Michael, thanks for the info on your similar model. I wasn't even considering that the condition of the bellows could effect their extension. Best to ask the seller to measure the actual capabilities.

20-Apr-2014, 18:52
If you want full movements & think 4x5 would be big enough, monorail cameras (like Toyo, Sinar, Calumet), are often priced lower than field cameras.
Being metal they're more resistant to wet plate stuff.

Michael Clark
20-Apr-2014, 19:01
Cb33, that B&J you showed has front swings and shifts, also rise and falls and maybe even tilts.

Jim Jones
20-Apr-2014, 19:23
Unlike some other B&J cameras, the one on pages 28-29 apparently doesn't have the extension rail. I used another B&J 5x7 with the extension rail for 5x7 and 4x5 film for many years. They are more shaky when using the extension rail than many other cameras, but that never seemed to give me problems. One can always mount the camera and extension rail on a strip of wood to reduce any problem with stability. The later B&J extension rails had two attaching screws instead of the more common single screw. It appears that one can improvise an extension rail from the rail of a junk flatbed B&J. The bed is the same width on the 4x5 and 5x7 flatbed models that I've seen. That leads to a rather bulky 4x5 model.

20-Apr-2014, 19:30
I like monorails and haven't counted them out. However, silly as it seems, I want the camera to have a certain look. I'm not going for historical accuracy or anything like that, but I do want it to look believably appropriate for shooting wet plate for the sitter. I guess, I want it to help create an experience for the portrait subject.

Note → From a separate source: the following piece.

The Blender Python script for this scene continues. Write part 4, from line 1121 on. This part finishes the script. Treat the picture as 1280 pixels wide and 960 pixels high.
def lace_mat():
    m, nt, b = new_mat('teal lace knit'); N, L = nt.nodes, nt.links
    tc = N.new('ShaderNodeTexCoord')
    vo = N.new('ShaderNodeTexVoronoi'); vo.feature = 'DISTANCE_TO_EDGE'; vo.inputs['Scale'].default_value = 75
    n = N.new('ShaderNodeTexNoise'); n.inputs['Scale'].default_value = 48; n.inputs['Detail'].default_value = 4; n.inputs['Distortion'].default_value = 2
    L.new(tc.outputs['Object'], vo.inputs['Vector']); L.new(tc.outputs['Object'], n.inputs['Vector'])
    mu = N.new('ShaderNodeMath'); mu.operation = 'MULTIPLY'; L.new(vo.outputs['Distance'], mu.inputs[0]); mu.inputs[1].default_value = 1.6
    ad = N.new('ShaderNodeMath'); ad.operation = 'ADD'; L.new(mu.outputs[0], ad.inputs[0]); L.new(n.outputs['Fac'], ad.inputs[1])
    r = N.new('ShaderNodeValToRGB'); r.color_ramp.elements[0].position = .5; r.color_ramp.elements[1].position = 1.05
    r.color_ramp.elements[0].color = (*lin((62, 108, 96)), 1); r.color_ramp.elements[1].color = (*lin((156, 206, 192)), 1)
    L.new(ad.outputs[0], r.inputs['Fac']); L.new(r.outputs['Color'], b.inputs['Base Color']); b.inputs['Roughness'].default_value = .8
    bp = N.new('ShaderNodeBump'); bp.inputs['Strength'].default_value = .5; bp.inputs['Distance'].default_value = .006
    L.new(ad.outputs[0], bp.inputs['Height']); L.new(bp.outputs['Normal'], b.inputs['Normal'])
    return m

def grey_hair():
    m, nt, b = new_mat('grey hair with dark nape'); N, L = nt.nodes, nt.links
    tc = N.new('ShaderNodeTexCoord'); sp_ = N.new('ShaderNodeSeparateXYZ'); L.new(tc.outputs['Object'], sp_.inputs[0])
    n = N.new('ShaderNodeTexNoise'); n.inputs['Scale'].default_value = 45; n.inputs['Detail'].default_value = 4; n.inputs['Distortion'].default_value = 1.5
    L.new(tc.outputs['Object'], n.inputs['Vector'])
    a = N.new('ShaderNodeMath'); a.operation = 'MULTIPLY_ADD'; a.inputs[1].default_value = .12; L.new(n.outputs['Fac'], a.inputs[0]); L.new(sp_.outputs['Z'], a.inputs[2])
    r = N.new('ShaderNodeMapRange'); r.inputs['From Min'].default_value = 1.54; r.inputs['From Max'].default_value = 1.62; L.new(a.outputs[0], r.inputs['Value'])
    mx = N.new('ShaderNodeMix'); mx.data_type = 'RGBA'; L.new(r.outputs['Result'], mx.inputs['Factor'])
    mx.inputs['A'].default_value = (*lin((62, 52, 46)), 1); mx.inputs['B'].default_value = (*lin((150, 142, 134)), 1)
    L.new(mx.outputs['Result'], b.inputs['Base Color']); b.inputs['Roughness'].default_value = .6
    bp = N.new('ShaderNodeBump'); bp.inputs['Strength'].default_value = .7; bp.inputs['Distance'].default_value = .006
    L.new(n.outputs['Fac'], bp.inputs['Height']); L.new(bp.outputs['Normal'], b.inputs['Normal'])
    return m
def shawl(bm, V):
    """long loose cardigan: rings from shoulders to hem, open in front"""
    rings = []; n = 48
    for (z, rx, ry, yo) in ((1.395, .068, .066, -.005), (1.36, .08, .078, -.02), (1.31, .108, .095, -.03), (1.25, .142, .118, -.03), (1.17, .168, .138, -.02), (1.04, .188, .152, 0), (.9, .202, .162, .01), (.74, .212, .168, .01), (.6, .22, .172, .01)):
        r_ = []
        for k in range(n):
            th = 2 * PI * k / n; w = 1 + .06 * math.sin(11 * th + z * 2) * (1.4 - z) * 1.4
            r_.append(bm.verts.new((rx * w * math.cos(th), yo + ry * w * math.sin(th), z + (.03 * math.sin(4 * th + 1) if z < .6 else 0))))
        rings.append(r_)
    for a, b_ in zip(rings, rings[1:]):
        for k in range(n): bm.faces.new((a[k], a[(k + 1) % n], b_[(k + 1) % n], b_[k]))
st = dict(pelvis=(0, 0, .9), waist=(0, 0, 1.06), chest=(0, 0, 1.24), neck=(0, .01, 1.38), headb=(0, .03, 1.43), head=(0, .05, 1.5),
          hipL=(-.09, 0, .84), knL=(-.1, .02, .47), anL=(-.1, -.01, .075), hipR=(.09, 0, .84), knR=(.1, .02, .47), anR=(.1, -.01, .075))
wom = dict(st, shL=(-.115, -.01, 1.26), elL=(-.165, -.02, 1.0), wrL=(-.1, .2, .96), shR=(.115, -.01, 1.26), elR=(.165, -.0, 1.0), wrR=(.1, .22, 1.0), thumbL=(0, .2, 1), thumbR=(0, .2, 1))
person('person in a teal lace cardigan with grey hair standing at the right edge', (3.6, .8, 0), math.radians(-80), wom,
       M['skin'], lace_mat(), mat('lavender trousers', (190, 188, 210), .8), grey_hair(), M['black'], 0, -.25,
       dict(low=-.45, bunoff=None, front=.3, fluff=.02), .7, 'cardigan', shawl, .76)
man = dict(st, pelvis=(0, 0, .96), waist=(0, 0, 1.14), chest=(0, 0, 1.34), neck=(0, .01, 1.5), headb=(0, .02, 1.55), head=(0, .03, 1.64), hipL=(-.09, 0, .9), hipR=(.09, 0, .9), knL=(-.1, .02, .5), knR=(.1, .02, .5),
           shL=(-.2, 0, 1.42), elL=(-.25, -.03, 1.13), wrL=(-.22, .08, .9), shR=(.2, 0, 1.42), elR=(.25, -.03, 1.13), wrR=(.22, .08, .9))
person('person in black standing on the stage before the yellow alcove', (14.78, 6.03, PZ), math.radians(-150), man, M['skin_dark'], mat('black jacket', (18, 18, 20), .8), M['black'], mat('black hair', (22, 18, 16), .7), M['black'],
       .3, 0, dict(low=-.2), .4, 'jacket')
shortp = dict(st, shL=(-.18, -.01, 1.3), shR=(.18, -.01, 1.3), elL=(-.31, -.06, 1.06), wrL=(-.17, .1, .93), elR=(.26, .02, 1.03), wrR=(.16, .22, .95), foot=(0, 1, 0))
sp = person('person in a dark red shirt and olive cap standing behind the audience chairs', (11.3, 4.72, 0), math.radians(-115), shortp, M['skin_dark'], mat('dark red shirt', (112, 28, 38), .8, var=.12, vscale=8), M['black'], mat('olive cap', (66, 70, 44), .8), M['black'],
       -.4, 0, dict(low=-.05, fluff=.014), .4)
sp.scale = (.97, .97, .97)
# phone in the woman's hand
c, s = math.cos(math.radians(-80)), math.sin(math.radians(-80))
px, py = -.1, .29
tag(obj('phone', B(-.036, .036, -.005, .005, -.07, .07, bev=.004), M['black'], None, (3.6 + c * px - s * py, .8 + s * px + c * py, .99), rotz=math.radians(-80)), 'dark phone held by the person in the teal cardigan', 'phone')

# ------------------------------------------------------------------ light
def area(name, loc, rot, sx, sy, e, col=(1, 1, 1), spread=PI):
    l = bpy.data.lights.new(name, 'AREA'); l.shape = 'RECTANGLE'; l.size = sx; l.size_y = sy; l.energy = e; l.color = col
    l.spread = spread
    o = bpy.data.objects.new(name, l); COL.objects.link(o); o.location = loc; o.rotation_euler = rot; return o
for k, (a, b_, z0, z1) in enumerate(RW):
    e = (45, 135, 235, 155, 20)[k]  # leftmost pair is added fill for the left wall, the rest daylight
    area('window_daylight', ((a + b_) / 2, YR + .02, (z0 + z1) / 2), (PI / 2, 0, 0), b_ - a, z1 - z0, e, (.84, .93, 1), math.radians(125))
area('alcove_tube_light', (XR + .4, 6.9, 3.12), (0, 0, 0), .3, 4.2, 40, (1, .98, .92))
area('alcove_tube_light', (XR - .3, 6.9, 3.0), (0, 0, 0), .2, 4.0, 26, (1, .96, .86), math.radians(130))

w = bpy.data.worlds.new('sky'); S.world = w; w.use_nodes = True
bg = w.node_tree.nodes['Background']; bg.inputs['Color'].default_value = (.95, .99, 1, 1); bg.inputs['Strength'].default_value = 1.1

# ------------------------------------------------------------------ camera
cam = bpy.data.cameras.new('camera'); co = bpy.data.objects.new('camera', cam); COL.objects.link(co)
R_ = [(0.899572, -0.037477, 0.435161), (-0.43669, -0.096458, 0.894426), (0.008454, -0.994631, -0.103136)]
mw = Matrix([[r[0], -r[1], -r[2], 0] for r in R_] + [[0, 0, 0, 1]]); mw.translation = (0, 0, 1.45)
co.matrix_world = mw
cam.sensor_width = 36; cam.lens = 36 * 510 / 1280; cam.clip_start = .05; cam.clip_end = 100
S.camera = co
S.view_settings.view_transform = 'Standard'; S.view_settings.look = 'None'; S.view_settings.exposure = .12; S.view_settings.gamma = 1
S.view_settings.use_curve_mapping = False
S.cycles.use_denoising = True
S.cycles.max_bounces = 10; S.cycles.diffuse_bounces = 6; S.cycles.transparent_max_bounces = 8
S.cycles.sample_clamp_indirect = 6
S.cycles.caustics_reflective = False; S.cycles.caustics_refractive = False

The B&J definitely appears (by that catalog and pictures elsewhere) to have rise/fall, tilt, swing and shift at the front. All focusing happens from the rear and it has limited rear movements but I'm hoping that won't be too much of a hinderance.

20-Apr-2014, 19:45
Looking closely at the pictures of the camera up for auction it looks like the teeth on the focusing track go all the way to the back as though it should accept an extension, but I see no screw for attachment and couldn't tell if there are hole(s) for the attachment of an extension.

Jim, I can't find any hard evidence that it was designed to accept an extension or not, but I think you are right that I could utilize parts to make it happen. I guess that's assuming the bellows will make it that far back.